>> BEGIN Information provided
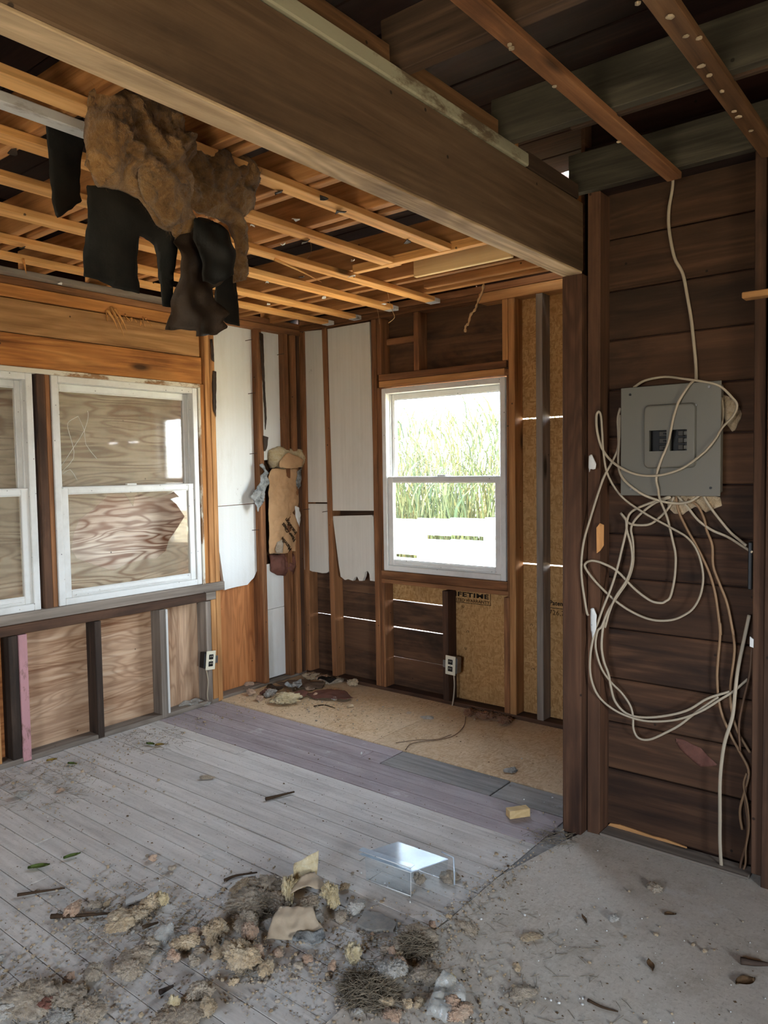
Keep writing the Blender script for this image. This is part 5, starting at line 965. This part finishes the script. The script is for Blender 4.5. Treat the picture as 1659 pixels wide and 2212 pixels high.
sheet('torn_foil', (2.134,-2.173,0.000), YW, .3, [(-4,0),(2,-1),(6,1),(5,4),(1,3),(-3,3.5)], FOIL, 'grey crumpled foil below the folded kraft sheet', 'foil', seed=7, wr=.02, wsc=25, z0=.006)
sheet('batt_curl', (1.923,-1.959,0.000), YW+.2, 1.35, [(-4,0),(1,0),(4,1.5),(4.6,6),(5,9.5),(2.5,9),(-1,7),(-3.6,6)], FGY, 'curled yellow batt sheet standing up at the back of the main pile', 'insulation', th=.012, wr=.03, wsc=10, seed=8, z0=.03)
o = tag(prism('shingle_scrap', [(p[0], p[1], .003) for p in [(2.185,-1.995,0.000),(2.171,-1.944,0.000),(2.189,-1.924,0.000),(2.227,-1.917,0.000),(2.247,-1.920,0.000),(2.285,-1.925,0.000),(2.295,-1.941,-0.000),(2.302,-1.962,0.000),(2.269,-1.978,0.000),(2.256,-1.999,0.000),(2.229,-2.006,0.000),(2.189,-2.004,0.000)]], (0, 0, 1), .008, SHING), 'slate grey shingle scrap dusted with fibre beside the pile', 'shingle')
o = tag(prism('board_chip', [(p[0], p[1], .012) for p in [(1.498,-2.371,0.000),(1.505,-2.251,-0.000),(1.535,-2.267,0.000),(1.534,-2.327,0.000),(1.520,-2.384,0.000)]], (0.1, 0.1, 1), .006, WHITEW[0]), 'pale thin board chip behind the tan tuft cluster', 'board')
o.location.z -= .008
def stick(pts, r, mat, label, cat='stick'): return tag(tube('stick', pts, lambda t: r*(1.1-.6*t), mat, seg=6, n=4), label, cat)
stick([(p[0], p[1], .008) for p in [(1.385,-2.567,0.000),(1.452,-2.510,0.000),(1.527,-2.434,0.000)]], .007, TWIG, 'brown stick under the pinkish insulation roll')
stick([(p[0], p[1], .008) for p in [(1.291,-1.561,0.000),(1.314,-1.498,0.000),(1.337,-1.434,0.000)]], .007, TWIG, 'dark splinter lying alone on the middle boards')
stick([(p[0], p[1], .006) for p in [(1.171,-2.572,0.000),(1.215,-2.511,0.000),(1.259,-2.452,0.000)]], .005, TWIG, 'thin dark twig on the boards left of the pink roll')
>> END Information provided
Omit the pictures, then output the rest of the listing exactly.

Keep writing the Blender script for this image. This is part 5, starting at line 965. This part finishes the script. The script is for Blender 4.5. Treat the picture as 1659 pixels wide and 2212 pixels high.
sheet('torn_foil', (2.134,-2.173,0.000), YW, .3, [(-4,0),(2,-1),(6,1),(5,4),(1,3),(-3,3.5)], FOIL, 'grey crumpled foil below the folded kraft sheet', 'foil', seed=7, wr=.02, wsc=25, z0=.006)
sheet('batt_curl', (1.923,-1.959,0.000), YW+.2, 1.35, [(-4,0),(1,0),(4,1.5),(4.6,6),(5,9.5),(2.5,9),(-1,7),(-3.6,6)], FGY, 'curled yellow batt sheet standing up at the back of the main pile', 'insulation', th=.012, wr=.03, wsc=10, seed=8, z0=.03)
o = tag(prism('shingle_scrap', [(p[0], p[1], .003) for p in [(2.185,-1.995,0.000),(2.171,-1.944,0.000),(2.189,-1.924,0.000),(2.227,-1.917,0.000),(2.247,-1.920,0.000),(2.285,-1.925,0.000),(2.295,-1.941,-0.000),(2.302,-1.962,0.000),(2.269,-1.978,0.000),(2.256,-1.999,0.000),(2.229,-2.006,0.000),(2.189,-2.004,0.000)]], (0, 0, 1), .008, SHING), 'slate grey shingle scrap dusted with fibre beside the pile', 'shingle')
o = tag(prism('board_chip', [(p[0], p[1], .012) for p in [(1.498,-2.371,0.000),(1.505,-2.251,-0.000),(1.535,-2.267,0.000),(1.534,-2.327,0.000),(1.520,-2.384,0.000)]], (0.1, 0.1, 1), .006, WHITEW[0]), 'pale thin board chip behind the tan tuft cluster', 'board')
o.location.z -= .008
def stick(pts, r, mat, label, cat='stick'): return tag(tube('stick', pts, lambda t: r*(1.1-.6*t), mat, seg=6, n=4), label, cat)
stick([(p[0], p[1], .008) for p in [(1.385,-2.567,0.000),(1.452,-2.510,0.000),(1.527,-2.434,0.000)]], .007, TWIG, 'brown stick under the pinkish insulation roll')
stick([(p[0], p[1], .008) for p in [(1.291,-1.561,0.000),(1.314,-1.498,0.000),(1.337,-1.434,0.000)]], .007, TWIG, 'dark splinter lying alone on the middle boards')
stick([(p[0], p[1], .006) for p in [(1.171,-2.572,0.000),(1.215,-2.511,0.000),(1.259,-2.452,0.000)]], .005, TWIG, 'thin dark twig on the boards left of the pink roll')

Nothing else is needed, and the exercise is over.